The soldiers chatted to those Iranians who spoke English, pitied their two-day bus journey from Tehran, privately bemoaned their own fate at spending 11 months in Iraq. They didn't like the war, didn't think they should be in Iraq, didn't believe it was about democracy. "I spent a week in Baghdad and that was enough," one of the Americans said. "It's really shit up there." And so, of course, it is. Which is why the folks from Colorado have an easy time in Basra, basking in the residual gratitude of a Shia population still celebrating the end of their Baathist tormentors.
Will it last? "I doubt it," a bespectacled sergeant remarked. They all talked about "occupation" rather than "liberation" - which is why, I guess, they really do come from the land of the free. Or maybe it's because you can't stop soldiers talking.

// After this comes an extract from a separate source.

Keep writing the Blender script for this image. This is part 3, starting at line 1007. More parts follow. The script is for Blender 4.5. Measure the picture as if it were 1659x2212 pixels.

Further down the motorway, tanker convoys hummed along the carriageways, hundreds of trucks, oil carriers from Kuwait and Saudi Arabia, fuelling the entire American occupation army while the people of Iraq wait for days in four-mile gas queues, herded into order by armed militiamen. This is Halliburton easing the springs of war and lining its pockets. A burnt-out American truck lay at one side of the highway, a massive portable building slewed onto its side on the south-bound carriageway where a military truck had slipped its load.
That was when a Humvee overtook me at speed, its visored, flak-jacketed crew swinging their heavy machine-gun at all us civilians. Then one of the masked figures gave us a wave and a thumbs up and I saw what he'd written in dust on the window of his Humvee - "Take Me Home". Now there's the voice of the occupation army.